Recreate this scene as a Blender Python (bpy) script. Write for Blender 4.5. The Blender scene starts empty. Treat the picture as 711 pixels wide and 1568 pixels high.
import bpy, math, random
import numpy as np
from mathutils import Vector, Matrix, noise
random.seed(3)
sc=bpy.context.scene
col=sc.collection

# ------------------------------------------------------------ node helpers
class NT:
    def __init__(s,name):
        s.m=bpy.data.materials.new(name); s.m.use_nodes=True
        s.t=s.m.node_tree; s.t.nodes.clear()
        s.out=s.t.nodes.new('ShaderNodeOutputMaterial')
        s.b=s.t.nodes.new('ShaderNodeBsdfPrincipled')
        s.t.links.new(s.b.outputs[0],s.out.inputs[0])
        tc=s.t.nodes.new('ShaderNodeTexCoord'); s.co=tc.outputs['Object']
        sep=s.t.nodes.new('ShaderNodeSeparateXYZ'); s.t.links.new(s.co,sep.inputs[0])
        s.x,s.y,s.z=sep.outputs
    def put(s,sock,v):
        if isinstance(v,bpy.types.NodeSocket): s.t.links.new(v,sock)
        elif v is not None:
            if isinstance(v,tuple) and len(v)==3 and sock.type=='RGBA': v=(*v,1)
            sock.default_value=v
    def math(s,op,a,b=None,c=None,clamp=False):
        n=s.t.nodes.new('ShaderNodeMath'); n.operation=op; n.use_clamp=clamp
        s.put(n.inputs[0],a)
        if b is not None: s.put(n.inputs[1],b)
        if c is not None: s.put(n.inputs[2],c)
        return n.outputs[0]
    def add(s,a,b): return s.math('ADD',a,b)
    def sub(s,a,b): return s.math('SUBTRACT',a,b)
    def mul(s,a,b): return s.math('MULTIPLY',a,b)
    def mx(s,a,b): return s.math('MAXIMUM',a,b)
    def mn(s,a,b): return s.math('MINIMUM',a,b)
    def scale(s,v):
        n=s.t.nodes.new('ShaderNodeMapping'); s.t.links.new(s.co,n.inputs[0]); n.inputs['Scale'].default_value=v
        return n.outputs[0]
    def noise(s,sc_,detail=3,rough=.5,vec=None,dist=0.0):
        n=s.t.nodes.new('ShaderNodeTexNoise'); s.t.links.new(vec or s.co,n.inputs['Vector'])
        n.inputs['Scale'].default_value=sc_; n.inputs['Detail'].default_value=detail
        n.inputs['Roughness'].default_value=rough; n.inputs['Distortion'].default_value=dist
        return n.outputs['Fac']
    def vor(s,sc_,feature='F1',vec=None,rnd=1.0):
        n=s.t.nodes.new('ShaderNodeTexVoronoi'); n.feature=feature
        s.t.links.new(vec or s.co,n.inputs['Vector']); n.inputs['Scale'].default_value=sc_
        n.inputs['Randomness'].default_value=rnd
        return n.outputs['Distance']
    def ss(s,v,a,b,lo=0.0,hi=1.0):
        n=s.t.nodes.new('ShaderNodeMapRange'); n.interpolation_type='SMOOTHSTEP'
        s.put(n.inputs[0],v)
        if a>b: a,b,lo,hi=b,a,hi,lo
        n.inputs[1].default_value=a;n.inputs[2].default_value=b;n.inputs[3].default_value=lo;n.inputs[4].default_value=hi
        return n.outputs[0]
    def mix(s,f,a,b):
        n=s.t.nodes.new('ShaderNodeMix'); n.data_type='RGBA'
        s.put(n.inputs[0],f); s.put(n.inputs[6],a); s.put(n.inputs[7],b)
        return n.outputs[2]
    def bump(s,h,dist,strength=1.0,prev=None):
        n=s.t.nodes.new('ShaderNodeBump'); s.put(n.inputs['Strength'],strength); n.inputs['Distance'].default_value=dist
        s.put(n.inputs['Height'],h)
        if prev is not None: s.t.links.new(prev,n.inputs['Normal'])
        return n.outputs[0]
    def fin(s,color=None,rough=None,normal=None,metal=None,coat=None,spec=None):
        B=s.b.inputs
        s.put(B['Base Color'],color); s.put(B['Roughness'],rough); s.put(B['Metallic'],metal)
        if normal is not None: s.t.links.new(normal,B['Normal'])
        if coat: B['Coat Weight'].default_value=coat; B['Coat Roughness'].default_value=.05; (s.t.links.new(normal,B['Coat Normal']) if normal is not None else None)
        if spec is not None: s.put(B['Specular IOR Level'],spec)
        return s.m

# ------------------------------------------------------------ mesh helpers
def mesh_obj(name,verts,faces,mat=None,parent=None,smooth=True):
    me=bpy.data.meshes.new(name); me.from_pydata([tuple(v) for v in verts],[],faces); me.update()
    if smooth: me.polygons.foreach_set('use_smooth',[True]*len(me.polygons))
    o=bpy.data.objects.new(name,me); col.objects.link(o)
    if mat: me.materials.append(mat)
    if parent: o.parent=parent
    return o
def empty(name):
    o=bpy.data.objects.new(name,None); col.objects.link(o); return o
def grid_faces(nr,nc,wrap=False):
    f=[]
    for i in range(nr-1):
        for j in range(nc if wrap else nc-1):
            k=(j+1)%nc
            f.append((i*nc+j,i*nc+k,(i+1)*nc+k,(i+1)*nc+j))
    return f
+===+
◆ Task to complete: Without changing anything, quote the lines from the top of the data to the line that contains "col=sc.collection", including that line.

◆ Final answer:
Recreate this scene as a Blender Python (bpy) script. Write for Blender 4.5. The Blender scene starts empty. Treat the picture as 711 pixels wide and 1568 pixels high.
import bpy, math, random
import numpy as np
from mathutils import Vector, Matrix, noise
random.seed(3)
sc=bpy.context.scene
col=sc.collection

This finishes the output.